Directions for this task –
Copy out the listing that follows, exact in every word, and skip the images.

* start Material *

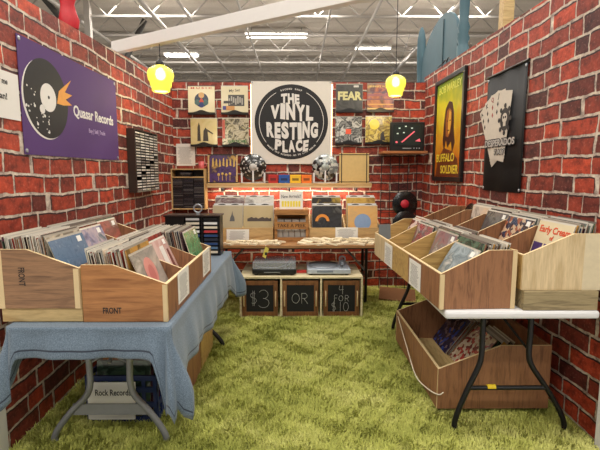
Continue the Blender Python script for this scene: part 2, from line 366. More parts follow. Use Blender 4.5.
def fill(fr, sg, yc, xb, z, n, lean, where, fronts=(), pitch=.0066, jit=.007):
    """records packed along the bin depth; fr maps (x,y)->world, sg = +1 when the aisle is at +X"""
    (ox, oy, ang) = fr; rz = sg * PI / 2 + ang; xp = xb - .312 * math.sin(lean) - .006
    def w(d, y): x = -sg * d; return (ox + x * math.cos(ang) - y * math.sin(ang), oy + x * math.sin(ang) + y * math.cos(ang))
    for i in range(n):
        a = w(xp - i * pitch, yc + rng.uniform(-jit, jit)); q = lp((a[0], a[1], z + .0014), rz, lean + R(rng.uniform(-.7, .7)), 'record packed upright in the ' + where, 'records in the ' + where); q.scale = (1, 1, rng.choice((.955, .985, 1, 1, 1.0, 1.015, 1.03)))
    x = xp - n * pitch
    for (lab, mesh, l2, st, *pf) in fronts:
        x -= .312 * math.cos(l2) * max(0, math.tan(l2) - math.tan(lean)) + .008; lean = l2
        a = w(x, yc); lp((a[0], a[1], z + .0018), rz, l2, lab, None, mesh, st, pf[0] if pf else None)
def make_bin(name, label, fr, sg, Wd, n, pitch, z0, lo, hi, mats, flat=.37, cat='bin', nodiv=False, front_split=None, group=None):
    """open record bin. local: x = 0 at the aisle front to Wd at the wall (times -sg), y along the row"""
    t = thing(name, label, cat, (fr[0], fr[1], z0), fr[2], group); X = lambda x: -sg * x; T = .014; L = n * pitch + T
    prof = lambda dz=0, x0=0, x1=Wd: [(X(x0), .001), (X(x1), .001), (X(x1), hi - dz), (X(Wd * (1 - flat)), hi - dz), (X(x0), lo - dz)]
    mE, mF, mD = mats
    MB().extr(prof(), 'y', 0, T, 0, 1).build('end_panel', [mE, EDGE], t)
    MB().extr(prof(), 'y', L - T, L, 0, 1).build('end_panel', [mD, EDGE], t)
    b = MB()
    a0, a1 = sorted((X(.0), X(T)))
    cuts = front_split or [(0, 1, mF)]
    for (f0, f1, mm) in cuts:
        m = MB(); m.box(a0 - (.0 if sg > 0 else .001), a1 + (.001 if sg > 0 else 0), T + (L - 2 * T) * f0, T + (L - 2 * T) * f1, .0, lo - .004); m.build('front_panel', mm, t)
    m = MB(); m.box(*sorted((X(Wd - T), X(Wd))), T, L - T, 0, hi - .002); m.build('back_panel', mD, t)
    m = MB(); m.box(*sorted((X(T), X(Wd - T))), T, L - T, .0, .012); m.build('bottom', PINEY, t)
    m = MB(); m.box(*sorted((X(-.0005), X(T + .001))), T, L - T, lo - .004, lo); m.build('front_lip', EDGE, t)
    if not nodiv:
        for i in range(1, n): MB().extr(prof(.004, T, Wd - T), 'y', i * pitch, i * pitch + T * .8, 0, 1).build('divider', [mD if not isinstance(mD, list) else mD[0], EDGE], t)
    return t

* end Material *

Complete output –
Continue the Blender Python script for this scene: part 2, from line 366. More parts follow. Use Blender 4.5.
def fill(fr, sg, yc, xb, z, n, lean, where, fronts=(), pitch=.0066, jit=.007):
    """records packed along the bin depth; fr maps (x,y)->world, sg = +1 when the aisle is at +X"""
    (ox, oy, ang) = fr; rz = sg * PI / 2 + ang; xp = xb - .312 * math.sin(lean) - .006
    def w(d, y): x = -sg * d; return (ox + x * math.cos(ang) - y * math.sin(ang), oy + x * math.sin(ang) + y * math.cos(ang))
    for i in range(n):
        a = w(xp - i * pitch, yc + rng.uniform(-jit, jit)); q = lp((a[0], a[1], z + .0014), rz, lean + R(rng.uniform(-.7, .7)), 'record packed upright in the ' + where, 'records in the ' + where); q.scale = (1, 1, rng.choice((.955, .985, 1, 1, 1.0, 1.015, 1.03)))
    x = xp - n * pitch
    for (lab, mesh, l2, st, *pf) in fronts:
        x -= .312 * math.cos(l2) * max(0, math.tan(l2) - math.tan(lean)) + .008; lean = l2
        a = w(x, yc); lp((a[0], a[1], z + .0018), rz, l2, lab, None, mesh, st, pf[0] if pf else None)
def make_bin(name, label, fr, sg, Wd, n, pitch, z0, lo, hi, mats, flat=.37, cat='bin', nodiv=False, front_split=None, group=None):
    """open record bin. local: x = 0 at the aisle front to Wd at the wall (times -sg), y along the row"""
    t = thing(name, label, cat, (fr[0], fr[1], z0), fr[2], group); X = lambda x: -sg * x; T = .014; L = n * pitch + T
    prof = lambda dz=0, x0=0, x1=Wd: [(X(x0), .001), (X(x1), .001), (X(x1), hi - dz), (X(Wd * (1 - flat)), hi - dz), (X(x0), lo - dz)]
    mE, mF, mD = mats
    MB().extr(prof(), 'y', 0, T, 0, 1).build('end_panel', [mE, EDGE], t)
    MB().extr(prof(), 'y', L - T, L, 0, 1).build('end_panel', [mD, EDGE], t)
    b = MB()
    a0, a1 = sorted((X(.0), X(T)))
    cuts = front_split or [(0, 1, mF)]
    for (f0, f1, mm) in cuts:
        m = MB(); m.box(a0 - (.0 if sg > 0 else .001), a1 + (.001 if sg > 0 else 0), T + (L - 2 * T) * f0, T + (L - 2 * T) * f1, .0, lo - .004); m.build('front_panel', mm, t)
    m = MB(); m.box(*sorted((X(Wd - T), X(Wd))), T, L - T, 0, hi - .002); m.build('back_panel', mD, t)
    m = MB(); m.box(*sorted((X(T), X(Wd - T))), T, L - T, .0, .012); m.build('bottom', PINEY, t)
    m = MB(); m.box(*sorted((X(-.0005), X(T + .001))), T, L - T, lo - .004, lo); m.build('front_lip', EDGE, t)
    if not nodiv:
        for i in range(1, n): MB().extr(prof(.004, T, Wd - T), 'y', i * pitch, i * pitch + T * .8, 0, 1).build('divider', [mD if not isinstance(mD, list) else mD[0], EDGE], t)
    return t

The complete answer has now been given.